* Written request:
Present the following data again exactly as it is shown.

* Information shown:
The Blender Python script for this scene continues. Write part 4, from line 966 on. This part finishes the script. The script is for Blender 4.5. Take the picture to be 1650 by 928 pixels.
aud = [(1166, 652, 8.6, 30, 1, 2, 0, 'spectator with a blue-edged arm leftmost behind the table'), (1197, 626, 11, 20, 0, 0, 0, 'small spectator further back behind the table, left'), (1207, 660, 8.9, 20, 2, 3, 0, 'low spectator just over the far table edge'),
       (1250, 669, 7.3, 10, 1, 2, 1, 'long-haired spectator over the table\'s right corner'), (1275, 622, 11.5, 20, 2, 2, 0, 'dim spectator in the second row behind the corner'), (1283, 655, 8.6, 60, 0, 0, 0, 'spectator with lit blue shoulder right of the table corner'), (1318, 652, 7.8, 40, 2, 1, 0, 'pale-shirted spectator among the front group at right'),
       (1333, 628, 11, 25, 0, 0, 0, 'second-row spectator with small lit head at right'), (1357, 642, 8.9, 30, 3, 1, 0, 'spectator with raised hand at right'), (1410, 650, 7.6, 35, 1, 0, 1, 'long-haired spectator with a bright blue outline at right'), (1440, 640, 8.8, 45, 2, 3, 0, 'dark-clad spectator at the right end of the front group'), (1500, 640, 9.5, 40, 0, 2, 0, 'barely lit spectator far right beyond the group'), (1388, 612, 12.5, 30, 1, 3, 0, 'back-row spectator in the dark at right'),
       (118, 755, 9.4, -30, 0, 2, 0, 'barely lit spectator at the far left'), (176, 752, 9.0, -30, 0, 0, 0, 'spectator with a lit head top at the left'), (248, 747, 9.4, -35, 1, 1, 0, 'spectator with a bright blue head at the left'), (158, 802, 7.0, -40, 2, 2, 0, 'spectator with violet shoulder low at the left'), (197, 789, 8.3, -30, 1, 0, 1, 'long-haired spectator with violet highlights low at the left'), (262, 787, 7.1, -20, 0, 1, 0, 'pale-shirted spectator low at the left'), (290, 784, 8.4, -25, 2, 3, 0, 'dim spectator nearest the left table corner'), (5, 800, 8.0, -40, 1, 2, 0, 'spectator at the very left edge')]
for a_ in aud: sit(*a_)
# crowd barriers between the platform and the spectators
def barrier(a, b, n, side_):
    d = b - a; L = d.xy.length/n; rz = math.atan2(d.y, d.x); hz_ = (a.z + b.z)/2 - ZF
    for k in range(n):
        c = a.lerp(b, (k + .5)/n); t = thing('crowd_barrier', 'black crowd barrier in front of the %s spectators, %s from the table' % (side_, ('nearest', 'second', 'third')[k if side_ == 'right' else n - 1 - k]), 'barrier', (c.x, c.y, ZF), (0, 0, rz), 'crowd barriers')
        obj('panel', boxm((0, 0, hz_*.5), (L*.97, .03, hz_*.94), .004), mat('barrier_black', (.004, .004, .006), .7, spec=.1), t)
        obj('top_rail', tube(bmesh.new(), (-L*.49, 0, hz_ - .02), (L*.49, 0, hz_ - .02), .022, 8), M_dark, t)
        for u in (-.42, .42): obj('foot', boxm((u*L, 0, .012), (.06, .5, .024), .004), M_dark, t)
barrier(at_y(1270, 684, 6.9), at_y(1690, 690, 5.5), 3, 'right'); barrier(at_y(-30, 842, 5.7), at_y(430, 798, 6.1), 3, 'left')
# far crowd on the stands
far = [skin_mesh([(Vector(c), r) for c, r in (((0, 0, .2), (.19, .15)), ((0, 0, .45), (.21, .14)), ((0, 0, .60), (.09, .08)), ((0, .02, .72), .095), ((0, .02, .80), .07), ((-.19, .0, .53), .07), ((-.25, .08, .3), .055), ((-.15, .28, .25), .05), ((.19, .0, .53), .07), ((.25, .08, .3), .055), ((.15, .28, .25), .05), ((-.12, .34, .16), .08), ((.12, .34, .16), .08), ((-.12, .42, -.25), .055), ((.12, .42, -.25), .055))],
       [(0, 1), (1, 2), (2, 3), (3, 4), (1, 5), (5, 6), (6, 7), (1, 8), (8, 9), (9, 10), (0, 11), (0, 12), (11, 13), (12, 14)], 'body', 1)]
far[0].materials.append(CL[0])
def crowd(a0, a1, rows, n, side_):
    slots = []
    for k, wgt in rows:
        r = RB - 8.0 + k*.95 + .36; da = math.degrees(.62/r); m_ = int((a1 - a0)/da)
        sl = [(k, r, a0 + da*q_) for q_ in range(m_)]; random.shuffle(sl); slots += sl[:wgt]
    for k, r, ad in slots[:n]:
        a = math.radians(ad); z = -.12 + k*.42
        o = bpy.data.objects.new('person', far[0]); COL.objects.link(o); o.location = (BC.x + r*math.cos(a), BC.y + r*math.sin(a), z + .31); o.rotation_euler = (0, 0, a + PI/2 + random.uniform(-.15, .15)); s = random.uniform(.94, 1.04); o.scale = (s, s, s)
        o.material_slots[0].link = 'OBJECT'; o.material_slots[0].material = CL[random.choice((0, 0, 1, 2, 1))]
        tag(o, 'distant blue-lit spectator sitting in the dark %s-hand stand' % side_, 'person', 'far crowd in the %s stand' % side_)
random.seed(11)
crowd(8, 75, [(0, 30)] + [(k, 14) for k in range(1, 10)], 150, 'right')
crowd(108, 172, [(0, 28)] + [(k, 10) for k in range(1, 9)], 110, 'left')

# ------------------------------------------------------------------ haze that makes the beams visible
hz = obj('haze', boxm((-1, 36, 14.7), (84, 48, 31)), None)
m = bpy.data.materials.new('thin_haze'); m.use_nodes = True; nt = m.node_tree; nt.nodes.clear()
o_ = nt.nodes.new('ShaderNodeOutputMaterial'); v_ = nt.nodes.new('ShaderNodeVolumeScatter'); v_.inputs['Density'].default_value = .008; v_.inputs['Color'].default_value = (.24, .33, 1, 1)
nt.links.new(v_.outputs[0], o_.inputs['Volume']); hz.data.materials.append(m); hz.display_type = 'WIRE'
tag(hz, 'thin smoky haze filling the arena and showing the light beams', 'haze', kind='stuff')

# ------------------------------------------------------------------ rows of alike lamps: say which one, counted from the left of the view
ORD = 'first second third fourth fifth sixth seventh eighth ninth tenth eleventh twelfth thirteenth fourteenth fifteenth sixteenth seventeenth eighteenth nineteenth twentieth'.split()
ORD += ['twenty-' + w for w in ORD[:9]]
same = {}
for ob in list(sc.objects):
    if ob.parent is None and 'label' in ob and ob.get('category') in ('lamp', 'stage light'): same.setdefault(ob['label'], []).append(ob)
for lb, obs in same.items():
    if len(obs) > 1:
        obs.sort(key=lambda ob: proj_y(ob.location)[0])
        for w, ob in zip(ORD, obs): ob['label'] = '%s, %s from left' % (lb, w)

* Full output:
The Blender Python script for this scene continues. Write part 4, from line 966 on. This part finishes the script. The script is for Blender 4.5. Take the picture to be 1650 by 928 pixels.
aud = [(1166, 652, 8.6, 30, 1, 2, 0, 'spectator with a blue-edged arm leftmost behind the table'), (1197, 626, 11, 20, 0, 0, 0, 'small spectator further back behind the table, left'), (1207, 660, 8.9, 20, 2, 3, 0, 'low spectator just over the far table edge'),
       (1250, 669, 7.3, 10, 1, 2, 1, 'long-haired spectator over the table\'s right corner'), (1275, 622, 11.5, 20, 2, 2, 0, 'dim spectator in the second row behind the corner'), (1283, 655, 8.6, 60, 0, 0, 0, 'spectator with lit blue shoulder right of the table corner'), (1318, 652, 7.8, 40, 2, 1, 0, 'pale-shirted spectator among the front group at right'),
       (1333, 628, 11, 25, 0, 0, 0, 'second-row spectator with small lit head at right'), (1357, 642, 8.9, 30, 3, 1, 0, 'spectator with raised hand at right'), (1410, 650, 7.6, 35, 1, 0, 1, 'long-haired spectator with a bright blue outline at right'), (1440, 640, 8.8, 45, 2, 3, 0, 'dark-clad spectator at the right end of the front group'), (1500, 640, 9.5, 40, 0, 2, 0, 'barely lit spectator far right beyond the group'), (1388, 612, 12.5, 30, 1, 3, 0, 'back-row spectator in the dark at right'),
       (118, 755, 9.4, -30, 0, 2, 0, 'barely lit spectator at the far left'), (176, 752, 9.0, -30, 0, 0, 0, 'spectator with a lit head top at the left'), (248, 747, 9.4, -35, 1, 1, 0, 'spectator with a bright blue head at the left'), (158, 802, 7.0, -40, 2, 2, 0, 'spectator with violet shoulder low at the left'), (197, 789, 8.3, -30, 1, 0, 1, 'long-haired spectator with violet highlights low at the left'), (262, 787, 7.1, -20, 0, 1, 0, 'pale-shirted spectator low at the left'), (290, 784, 8.4, -25, 2, 3, 0, 'dim spectator nearest the left table corner'), (5, 800, 8.0, -40, 1, 2, 0, 'spectator at the very left edge')]
for a_ in aud: sit(*a_)
# crowd barriers between the platform and the spectators
def barrier(a, b, n, side_):
    d = b - a; L = d.xy.length/n; rz = math.atan2(d.y, d.x); hz_ = (a.z + b.z)/2 - ZF
    for k in range(n):
        c = a.lerp(b, (k + .5)/n); t = thing('crowd_barrier', 'black crowd barrier in front of the %s spectators, %s from the table' % (side_, ('nearest', 'second', 'third')[k if side_ == 'right' else n - 1 - k]), 'barrier', (c.x, c.y, ZF), (0, 0, rz), 'crowd barriers')
        obj('panel', boxm((0, 0, hz_*.5), (L*.97, .03, hz_*.94), .004), mat('barrier_black', (.004, .004, .006), .7, spec=.1), t)
        obj('top_rail', tube(bmesh.new(), (-L*.49, 0, hz_ - .02), (L*.49, 0, hz_ - .02), .022, 8), M_dark, t)
        for u in (-.42, .42): obj('foot', boxm((u*L, 0, .012), (.06, .5, .024), .004), M_dark, t)
barrier(at_y(1270, 684, 6.9), at_y(1690, 690, 5.5), 3, 'right'); barrier(at_y(-30, 842, 5.7), at_y(430, 798, 6.1), 3, 'left')
# far crowd on the stands
far = [skin_mesh([(Vector(c), r) for c, r in (((0, 0, .2), (.19, .15)), ((0, 0, .45), (.21, .14)), ((0, 0, .60), (.09, .08)), ((0, .02, .72), .095), ((0, .02, .80), .07), ((-.19, .0, .53), .07), ((-.25, .08, .3), .055), ((-.15, .28, .25), .05), ((.19, .0, .53), .07), ((.25, .08, .3), .055), ((.15, .28, .25), .05), ((-.12, .34, .16), .08), ((.12, .34, .16), .08), ((-.12, .42, -.25), .055), ((.12, .42, -.25), .055))],
       [(0, 1), (1, 2), (2, 3), (3, 4), (1, 5), (5, 6), (6, 7), (1, 8), (8, 9), (9, 10), (0, 11), (0, 12), (11, 13), (12, 14)], 'body', 1)]
far[0].materials.append(CL[0])
def crowd(a0, a1, rows, n, side_):
    slots = []
    for k, wgt in rows:
        r = RB - 8.0 + k*.95 + .36; da = math.degrees(.62/r); m_ = int((a1 - a0)/da)
        sl = [(k, r, a0 + da*q_) for q_ in range(m_)]; random.shuffle(sl); slots += sl[:wgt]
    for k, r, ad in slots[:n]:
        a = math.radians(ad); z = -.12 + k*.42
        o = bpy.data.objects.new('person', far[0]); COL.objects.link(o); o.location = (BC.x + r*math.cos(a), BC.y + r*math.sin(a), z + .31); o.rotation_euler = (0, 0, a + PI/2 + random.uniform(-.15, .15)); s = random.uniform(.94, 1.04); o.scale = (s, s, s)
        o.material_slots[0].link = 'OBJECT'; o.material_slots[0].material = CL[random.choice((0, 0, 1, 2, 1))]
        tag(o, 'distant blue-lit spectator sitting in the dark %s-hand stand' % side_, 'person', 'far crowd in the %s stand' % side_)
random.seed(11)
crowd(8, 75, [(0, 30)] + [(k, 14) for k in range(1, 10)], 150, 'right')
crowd(108, 172, [(0, 28)] + [(k, 10) for k in range(1, 9)], 110, 'left')

# ------------------------------------------------------------------ haze that makes the beams visible
hz = obj('haze', boxm((-1, 36, 14.7), (84, 48, 31)), None)
m = bpy.data.materials.new('thin_haze'); m.use_nodes = True; nt = m.node_tree; nt.nodes.clear()
o_ = nt.nodes.new('ShaderNodeOutputMaterial'); v_ = nt.nodes.new('ShaderNodeVolumeScatter'); v_.inputs['Density'].default_value = .008; v_.inputs['Color'].default_value = (.24, .33, 1, 1)
nt.links.new(v_.outputs[0], o_.inputs['Volume']); hz.data.materials.append(m); hz.display_type = 'WIRE'
tag(hz, 'thin smoky haze filling the arena and showing the light beams', 'haze', kind='stuff')

# ------------------------------------------------------------------ rows of alike lamps: say which one, counted from the left of the view
ORD = 'first second third fourth fifth sixth seventh eighth ninth tenth eleventh twelfth thirteenth fourteenth fifteenth sixteenth seventeenth eighteenth nineteenth twentieth'.split()
ORD += ['twenty-' + w for w in ORD[:9]]
same = {}
for ob in list(sc.objects):
    if ob.parent is None and 'label' in ob and ob.get('category') in ('lamp', 'stage light'): same.setdefault(ob['label'], []).append(ob)
for lb, obs in same.items():
    if len(obs) > 1:
        obs.sort(key=lambda ob: proj_y(ob.location)[0])
        for w, ob in zip(ORD, obs): ob['label'] = '%s, %s from left' % (lb, w)